What this task involves: Write the lines out again, from the top of the material to the line containing "D.add(M['gold'], .6, cat(*[ellipse(x, y0", pictures excluded.

Provided data:
:::::

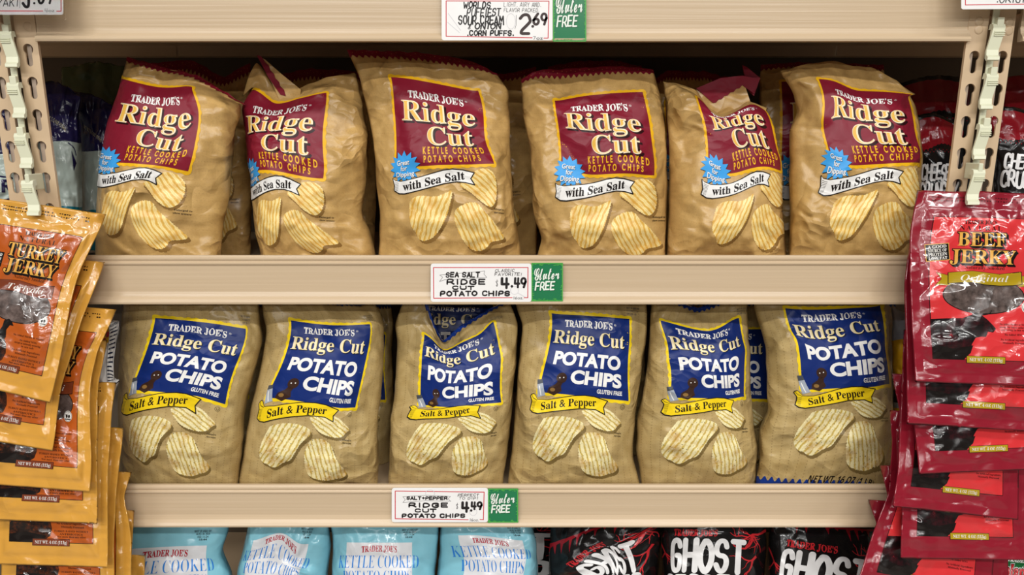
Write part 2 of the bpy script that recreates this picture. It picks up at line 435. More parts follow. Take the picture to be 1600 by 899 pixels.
def seal(D, mat, x0, x1, y0, y1):
    D.element('top_seal'); D.add(M[mat], .5, poly(zigseal(x0, x1, y0, y1)))
    D.add(M['gold'], .6, cat(*[ellipse(x, y0 + 3.5 + 2.5 * (i % 2), .5, .5, 6) for i, x in enumerate(np.arange(x0 + 4, x1, 8.0))]))

# ---- maroon label bag
def r3(x, y):
    px, py = 580 + x / 4.733, 220 + y / 4.733
    return ((px - 619) * .98, 130 + (py - 260) + .026 * (px - 619))
def R3(l): return [r3(*p) for p in l]
def red_design():
    D = Design('kraft'); w = 150; h = 130
    chip(D, R3([(615, 355), (560, 385), (490, 412), (370, 395), (290, 430), (270, 500), (255, 570), (255, 640), (290, 690), (300, 735), (350, 748), (430, 720), (500, 650), (560, 560), (590, 470)]), M['chip_y'], .35, M['shade'], -1.15, 7.6, 3)
    chip(D, R3([(640, 320), (760, 225), (840, 200), (910, 240), (945, 330), (945, 420), (920, 475), (880, 487), (800, 440), (740, 385)]), M['chip_y'], .35, M['shade'], .75, 7.2, 4)
    chip(D, R3([(640, 495), (720, 455), (790, 460), (830, 510), (900, 570), (960, 640), (1005, 695), (960, 720), (880, 735), (850, 780), (780, 812), (700, 790), (640, 700), (612, 600), (615, 530)]), M['chip_y'], .35, M['shade'], 1.2, 7.4, 5)
    D.element('front_label')
    D.add(M['yellow'], .5, poly(smooth(wavy([(-4, -5), (w + 4, -4), (w + 4, h + 5), (-4, h + 4)], 1.3, 12, 2), 1, True)))
    D.add(M['maroon'], .65, poly([(0, 0), (w * .5, .8), (w, 0), (w - .6, h / 2), (w, h), (w / 2, h - .8), (0, h), (.6, h / 2)]))
    D.element('brand_lettering', 'front_label')
    bob = lambda x, y: (x, y + 1.0 * math.sin(x * .55))
    D.add(M['white'], .8, text("TRADER JOE'S", 27, 120, 32, 11.5, 'b', .012, f=bob))
    D.add(M['white'], .8, text('®', 123, 127, 25, 3))
    D.element('product_lettering', 'front_label')
    for (t, x0, x1, yb, cp) in (('Ridge', 14, 135, 66, 29), ('Cut', 55, 131, 99, 26)):
        D.add(M['inkm'], .75, tr(text(t, x0, x1, yb, cp, 'b', .022), 3.2, 2.6))
        D.add(M['cream'], .85, text(t, x0, x1, yb, cp, 'b', .010))
        D.add(M['gold'], .95, tr(text(t, x0, x1, yb, cp, 'b', -.027), -1.0, 0))
    D.element('flavour_lettering', 'front_label')
    for (t, x0, x1, yb, cp) in (('KETTLE COOKED', 47, 141, 112, 9.6), ('POTATO CHIPS', 48, 132, 124.5, 9.6)):
        D.add(M['yellow'], .8, text(t, x0, x1, yb, cp, 'n', .03, 1.8))
    D.element('starburst')
    cx, cy = r3(258, 190); P = []
    for k in range(28):
        a = math.pi * 2 * k / 28 - math.pi / 2; q = 1.0 if k % 2 == 0 else .70
        P.append((cx + 28 * q * math.cos(a), cy + 24 * q * math.sin(a)))
    D.add(M['ink'], .8, tr(poly(P), .8, .8)); D.add(M['sky'], .9, poly(P))
    D.element('starburst_lettering', 'starburst')
    for t, x0, x1, yb in (('Great', cx - 13, cx + 9, cy - 4), ('for', cx - 6, cx + 5, cy + 4.5), ('Dipping', cx - 14, cx + 17, cy + 13.5)):
        q = lambda x, y: (x, y - (x - cx) * .08)
        D.add(M['inkn'], 1.0, tr(text(t, x0, x1, yb, 7, 'n', .03, f=q), .5, .5)); D.add(M['white'], 1.05, text(t, x0, x1, yb, 7, 'n', .015, f=q))
    D.element('banner')
    B = R3([(152, 278), (170, 290), (225, 294), (300, 278), (400, 256), (480, 234), (560, 212), (620, 204), (690, 213), (764, 236), (738, 280), (764, 327), (700, 308), (640, 301), (560, 312), (450, 340), (350, 365), (250, 389), (200, 391), (158, 372), (168, 330)])
    D.add(M['ink'], 1.0, poly(B)); D.add(M['ink'], 1.0, outline(B, 1.6)); cB = np.mean(B, 0)
    D.add(M['white'], 1.1, poly([tuple(np.array(p) + (cB - p) * np.array([.012, .06])) for p in B]))
    D.add(M['ink'], 1.2, cat(*[ribbon([r3(170, 300 + k * 9), r3(212 - k * 2, 306 + k * 8)], .5, cap=False) for k in range(9)]))
    D.element('banner_lettering', 'banner')
    xa, _ = r3(245, 362); xb, _ = r3(697, 282)
    base = lambda x: np.interp(x, [r3(245, 0)[0], r3(390, 0)[0], r3(540, 0)[0], r3(697, 0)[0]], [r3(245, 364)[1], r3(390, 337)[1], r3(540, 303)[1], r3(697, 284)[1]])
    D.add(M['ink'], 1.25, text('with Sea Salt', xa, xb, 0, 12.5, 'b', .012, f=lambda x, y: (x, y + base(x))))
    D.element('small_lettering')
    for k, t in enumerate(('Enlarged to', 'show texture')): D.add(M['ink'], .5, text(t, 153, 172, 200 + k * 5.5, 3, 'b'))
    D.element('weight_lettering'); D.add(M['ink'], .5, text('NET WT. 16 OZ (1 LB)', 20, 110, 280, 8, 'n', .02))
    seal(D, 'maroon_seal', -72, 222, -54, -37)
    return D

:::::

Result of this task:
Write part 2 of the bpy script that recreates this picture. It picks up at line 435. More parts follow. Take the picture to be 1600 by 899 pixels.
def seal(D, mat, x0, x1, y0, y1):
    D.element('top_seal'); D.add(M[mat], .5, poly(zigseal(x0, x1, y0, y1)))
    D.add(M['gold'], .6, cat(*[ellipse(x, y0 + 3.5 + 2.5 * (i % 2), .5, .5, 6) for i, x in enumerate(np.arange(x0 + 4, x1, 8.0))]))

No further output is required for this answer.